Parachute Infantry – Book Review

By Jeff Cherpeski

parachute.jpgBook Review: Parachute Infantry: An American Paratrooper’s Memoir of D-Day and the Fall of the Third Reich by David Kenyon Webster. Delta.

There are many memoirs of the Band of Brothers, Easy Company of the 506th, 101st Airborne. Many tell of the rough training, the harsh realities of war and the camaraderie that can grow between men in combat, but few do so with the language skills of a Harvard educated English major. Parachute Infantry by David Kenyon Webster is the story of that individual. Written in the years following the war, but wasn’t published until after his death in 1961.


For the reader looking for the tactics and sweeping strategy, this book isn’t for you, but if you want a genuine story of the experiences of an individual trooper, this is a good choice. Webster (played by Eion Bailey in the Band of Brothers mini-series) tells of the hours of boredom interspersed with the sheer terror of combat in a very readable style. His education comes through to the reader in the descriptive language that effectively paints a picture of the life of the average paratrooper in the European Theater of Operations.

Webster jumped at Normandy and Market-Garden, being wounded in both campaigns, and gives some real insight into the operations from the ground-level. He describes the anxiety of waiting to board the plane for the jump into Normandy, yet as he gets on the plane his fears leave as a resignation of his fate grows. The hours spent wandering after the drop, and the randomness of the people encountered can be almost humorous except for the seriousness of the moment. After his experience in Normandy, he eloquently expresses his feelings as the regiment holds a memorial for those lost.
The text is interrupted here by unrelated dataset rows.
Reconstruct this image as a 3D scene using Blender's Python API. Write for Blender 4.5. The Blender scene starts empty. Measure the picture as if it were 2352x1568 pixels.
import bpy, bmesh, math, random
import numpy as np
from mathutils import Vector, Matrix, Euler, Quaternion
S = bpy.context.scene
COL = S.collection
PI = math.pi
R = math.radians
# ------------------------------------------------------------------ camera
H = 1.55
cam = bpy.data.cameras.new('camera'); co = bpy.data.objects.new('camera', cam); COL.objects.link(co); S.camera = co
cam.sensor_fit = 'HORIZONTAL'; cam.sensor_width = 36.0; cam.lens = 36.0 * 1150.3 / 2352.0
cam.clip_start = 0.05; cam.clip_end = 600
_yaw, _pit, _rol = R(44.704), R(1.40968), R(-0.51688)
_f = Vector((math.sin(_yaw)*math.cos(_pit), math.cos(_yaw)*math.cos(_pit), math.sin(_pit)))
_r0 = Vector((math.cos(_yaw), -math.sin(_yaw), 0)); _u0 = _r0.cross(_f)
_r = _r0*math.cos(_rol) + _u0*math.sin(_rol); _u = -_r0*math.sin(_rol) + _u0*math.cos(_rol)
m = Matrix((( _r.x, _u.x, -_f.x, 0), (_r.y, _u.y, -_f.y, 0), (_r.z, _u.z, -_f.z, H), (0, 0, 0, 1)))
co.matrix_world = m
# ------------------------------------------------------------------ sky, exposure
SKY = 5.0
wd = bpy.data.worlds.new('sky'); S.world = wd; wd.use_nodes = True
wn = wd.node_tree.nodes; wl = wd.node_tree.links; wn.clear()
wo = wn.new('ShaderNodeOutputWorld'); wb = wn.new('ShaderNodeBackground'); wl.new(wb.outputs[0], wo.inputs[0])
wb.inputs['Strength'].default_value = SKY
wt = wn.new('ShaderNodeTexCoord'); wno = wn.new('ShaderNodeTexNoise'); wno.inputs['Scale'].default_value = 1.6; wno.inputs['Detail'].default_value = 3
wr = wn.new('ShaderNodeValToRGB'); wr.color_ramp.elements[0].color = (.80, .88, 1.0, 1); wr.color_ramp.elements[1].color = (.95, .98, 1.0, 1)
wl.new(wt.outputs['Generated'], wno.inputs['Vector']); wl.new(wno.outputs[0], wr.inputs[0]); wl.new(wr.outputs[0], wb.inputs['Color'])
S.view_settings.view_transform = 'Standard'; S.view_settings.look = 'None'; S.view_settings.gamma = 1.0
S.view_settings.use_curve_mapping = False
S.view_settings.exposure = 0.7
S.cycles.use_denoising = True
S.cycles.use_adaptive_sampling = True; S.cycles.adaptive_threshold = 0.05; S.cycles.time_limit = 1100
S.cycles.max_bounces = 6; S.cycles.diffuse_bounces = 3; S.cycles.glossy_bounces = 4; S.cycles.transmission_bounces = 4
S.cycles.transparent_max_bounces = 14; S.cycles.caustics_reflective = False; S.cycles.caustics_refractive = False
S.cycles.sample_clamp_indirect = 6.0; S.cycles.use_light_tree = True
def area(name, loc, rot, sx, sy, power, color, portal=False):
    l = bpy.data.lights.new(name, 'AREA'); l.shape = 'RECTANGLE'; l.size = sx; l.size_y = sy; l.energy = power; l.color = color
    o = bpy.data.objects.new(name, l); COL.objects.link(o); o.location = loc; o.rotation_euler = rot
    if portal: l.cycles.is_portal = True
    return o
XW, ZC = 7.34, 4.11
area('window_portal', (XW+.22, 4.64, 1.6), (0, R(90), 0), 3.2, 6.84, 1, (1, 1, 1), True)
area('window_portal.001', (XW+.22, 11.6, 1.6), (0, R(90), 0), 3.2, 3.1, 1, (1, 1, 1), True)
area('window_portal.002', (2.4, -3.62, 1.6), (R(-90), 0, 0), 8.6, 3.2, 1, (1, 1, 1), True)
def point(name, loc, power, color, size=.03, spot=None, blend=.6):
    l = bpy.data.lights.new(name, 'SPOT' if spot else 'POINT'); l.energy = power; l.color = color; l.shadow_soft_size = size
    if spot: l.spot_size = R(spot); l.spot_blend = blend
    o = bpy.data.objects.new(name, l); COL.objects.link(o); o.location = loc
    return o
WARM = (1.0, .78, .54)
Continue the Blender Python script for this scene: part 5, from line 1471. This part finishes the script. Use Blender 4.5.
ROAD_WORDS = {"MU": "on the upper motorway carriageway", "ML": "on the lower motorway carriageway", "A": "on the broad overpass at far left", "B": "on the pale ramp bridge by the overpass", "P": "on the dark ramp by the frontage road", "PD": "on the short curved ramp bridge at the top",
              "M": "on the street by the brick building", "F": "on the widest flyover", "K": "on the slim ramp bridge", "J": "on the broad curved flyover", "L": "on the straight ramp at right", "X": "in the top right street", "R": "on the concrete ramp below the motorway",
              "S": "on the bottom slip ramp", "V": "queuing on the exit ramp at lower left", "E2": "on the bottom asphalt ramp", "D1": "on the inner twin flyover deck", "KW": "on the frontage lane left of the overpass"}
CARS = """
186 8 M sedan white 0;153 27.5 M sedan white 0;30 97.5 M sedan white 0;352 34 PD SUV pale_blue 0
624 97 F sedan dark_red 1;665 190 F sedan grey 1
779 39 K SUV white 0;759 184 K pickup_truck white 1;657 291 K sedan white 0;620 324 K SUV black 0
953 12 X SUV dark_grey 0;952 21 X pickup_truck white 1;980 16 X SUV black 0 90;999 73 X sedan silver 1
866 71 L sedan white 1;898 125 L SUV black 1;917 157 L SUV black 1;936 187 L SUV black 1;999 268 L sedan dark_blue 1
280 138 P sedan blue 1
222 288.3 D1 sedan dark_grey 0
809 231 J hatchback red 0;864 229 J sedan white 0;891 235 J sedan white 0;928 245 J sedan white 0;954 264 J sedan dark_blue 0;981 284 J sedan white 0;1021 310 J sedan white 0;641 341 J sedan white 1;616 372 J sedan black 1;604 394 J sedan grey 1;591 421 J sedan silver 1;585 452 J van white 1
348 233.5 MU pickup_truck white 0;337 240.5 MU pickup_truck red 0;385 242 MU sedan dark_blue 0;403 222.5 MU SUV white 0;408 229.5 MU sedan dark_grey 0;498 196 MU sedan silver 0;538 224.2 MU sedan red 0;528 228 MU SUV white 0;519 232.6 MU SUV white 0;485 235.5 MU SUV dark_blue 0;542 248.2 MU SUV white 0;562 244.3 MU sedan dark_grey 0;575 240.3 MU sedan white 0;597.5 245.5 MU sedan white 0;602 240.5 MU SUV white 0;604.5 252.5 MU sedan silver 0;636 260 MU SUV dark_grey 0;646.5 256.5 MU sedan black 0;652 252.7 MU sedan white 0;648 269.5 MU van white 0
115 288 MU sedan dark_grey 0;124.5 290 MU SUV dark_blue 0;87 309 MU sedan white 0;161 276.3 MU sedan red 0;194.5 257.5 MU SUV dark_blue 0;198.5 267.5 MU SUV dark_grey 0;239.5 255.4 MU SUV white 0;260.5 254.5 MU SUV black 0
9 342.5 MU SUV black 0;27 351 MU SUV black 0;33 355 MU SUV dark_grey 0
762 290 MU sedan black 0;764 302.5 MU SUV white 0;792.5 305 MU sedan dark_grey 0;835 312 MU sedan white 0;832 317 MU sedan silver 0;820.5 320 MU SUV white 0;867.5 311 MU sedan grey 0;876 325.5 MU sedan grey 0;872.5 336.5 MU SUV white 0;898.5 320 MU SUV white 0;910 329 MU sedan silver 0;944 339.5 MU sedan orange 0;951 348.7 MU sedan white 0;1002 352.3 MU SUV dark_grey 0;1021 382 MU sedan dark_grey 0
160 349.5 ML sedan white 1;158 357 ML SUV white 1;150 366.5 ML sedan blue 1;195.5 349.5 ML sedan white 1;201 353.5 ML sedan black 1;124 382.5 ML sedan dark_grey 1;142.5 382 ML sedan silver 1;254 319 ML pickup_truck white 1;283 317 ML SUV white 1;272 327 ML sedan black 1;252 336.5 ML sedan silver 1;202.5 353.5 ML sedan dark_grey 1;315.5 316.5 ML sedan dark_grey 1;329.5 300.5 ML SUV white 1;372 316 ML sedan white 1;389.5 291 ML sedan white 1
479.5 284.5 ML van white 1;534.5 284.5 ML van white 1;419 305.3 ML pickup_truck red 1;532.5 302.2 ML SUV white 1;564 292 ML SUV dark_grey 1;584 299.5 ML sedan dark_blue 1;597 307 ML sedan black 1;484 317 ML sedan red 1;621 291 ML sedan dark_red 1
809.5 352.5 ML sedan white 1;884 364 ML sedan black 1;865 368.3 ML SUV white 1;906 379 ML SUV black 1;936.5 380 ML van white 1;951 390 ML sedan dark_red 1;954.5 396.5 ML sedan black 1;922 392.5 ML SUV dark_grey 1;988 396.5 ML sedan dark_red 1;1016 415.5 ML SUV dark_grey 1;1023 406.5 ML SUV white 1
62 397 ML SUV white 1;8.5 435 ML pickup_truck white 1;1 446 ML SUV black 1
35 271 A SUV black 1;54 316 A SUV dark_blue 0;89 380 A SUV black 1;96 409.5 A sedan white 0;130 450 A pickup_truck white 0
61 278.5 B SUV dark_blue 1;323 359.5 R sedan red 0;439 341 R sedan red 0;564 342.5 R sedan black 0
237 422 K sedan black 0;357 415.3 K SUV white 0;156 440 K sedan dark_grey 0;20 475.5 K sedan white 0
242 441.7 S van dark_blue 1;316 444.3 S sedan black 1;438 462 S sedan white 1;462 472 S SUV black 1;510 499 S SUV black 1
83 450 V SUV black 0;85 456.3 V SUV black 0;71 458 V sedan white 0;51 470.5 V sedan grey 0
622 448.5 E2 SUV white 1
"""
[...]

His descriptions of the fallen help the reader to view these names as the men that they were.

While he was involved in combat, and writes of those moments, he doesn’t focus on that, rather he writes of the experience of living in the mud, trying to scrounge enough food and the moments of fun with others. The author’s recollections of living in Haguenau during the first few months of 1945 show how the combat-hardening of the troops could be shed and the youth that they gave up would come shining through. Incidents such as the soldier that was on the third-floor toilet, running down the stairs to the basement with his pants around his ankles, as he sought cover during an artillery attack show that while death was a constant threat, the troops were able to find humor in just about anything.

While the memoirs are well written and insightful, the true strength of the book is the letters that are compiled in the back. Webster wrote these letters to his family while he was in combat, and the emotions that are not readily apparent in the rest of the book, really are apparent. These very intimate letters reveal the fears and his idealism in the crusade to free Europe. The fact that Webster volunteered for combat, and that he gave up his opportunity to serve in the rear echelons also lend some real credence to his idealism. He wanted to do something that would allow him to help rid the world of the evil of the Third Reich, and he wanted to be on the sharp end in doing that.